Abstract N‐doped carbon single‐atom catalysts (M–N–C) have emerged as some of the most efficient electrocatalysts, offering both high activity and selectivity. To date, stabilization of single atoms on conductive carbon has been achieved almost exclusively through coordination with nitrogen atoms. Here, we introduce copper single‐atom catalysts (Cu SACs) uniquely coordinated by oxygen within a stable oxocarbon network derived from tetrahydroxyquinone (THQ)‐Cu metal‐organic frameworks.

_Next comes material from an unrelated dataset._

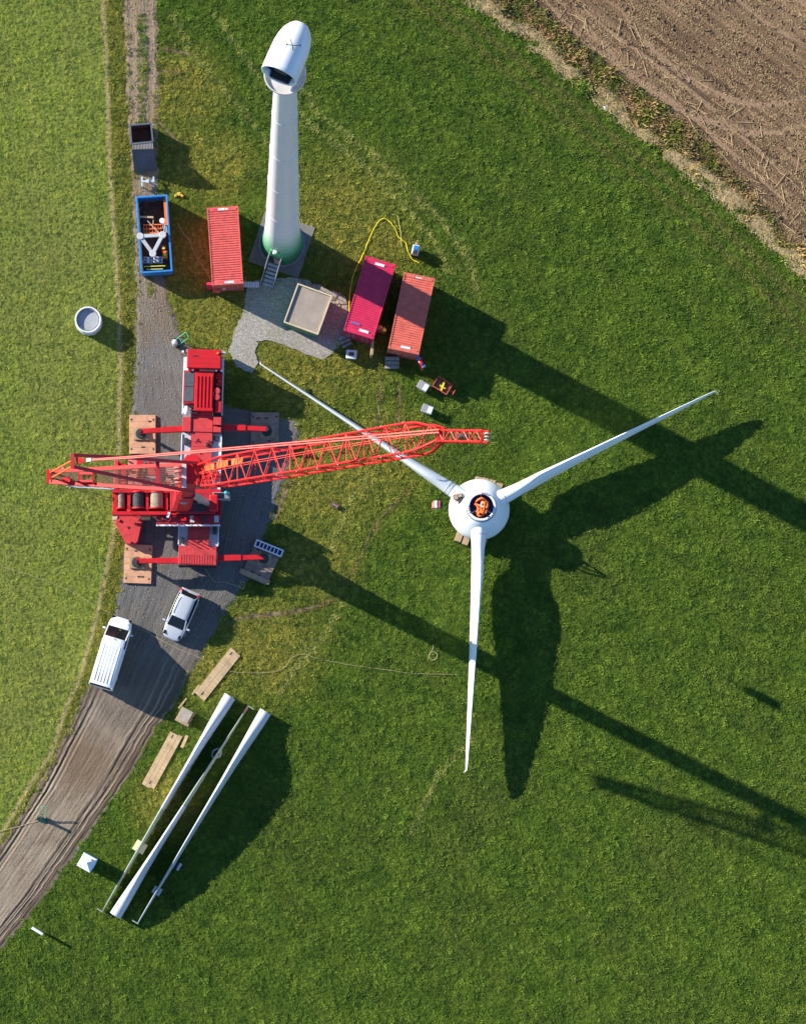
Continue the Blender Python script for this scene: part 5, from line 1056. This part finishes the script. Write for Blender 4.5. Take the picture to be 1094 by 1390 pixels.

By thermal condensation with MgCl 2 ·6H 2 O at 600 °C, we achieve an oxygen‐rich carbonaceous material (30 wt% O) hosting highly dispersed Cu atoms. Advanced electron microscopic, spectroscopic, and scattering techniques, including high‐resolution scanning transmission electron microscopy (HR‐STEM), X‐ray absorption spectroscopy (XAS), pair distribution functions (PDF), and electron energy loss spectroscopy (EELS), provide definitive experimental evidence of predominant Cu–O coordination, distinguishing these catalysts (M–O–C) from conventional nitrogen‐coordinated SACs. The resulting Cu–O–C catalyst exhibits high selectivity (85% Faradaic efficiency) for electrochemical glycerol oxidation into formic acid under alkaline conditions, outperforming traditional Cu‐based systems. In comparison with traditional Cu–N–C system, Cu–O–C shows faster reactions kinetic, arising from unique Lewis basicity of oxygen coordination, facilitating electron‐proton transfer reactions. This study not only pioneers Cu–O–C SACs but also introduces oxocarbons as promising supports, offering novel pathways for designing highly efficient single‐atom electrocatalysts.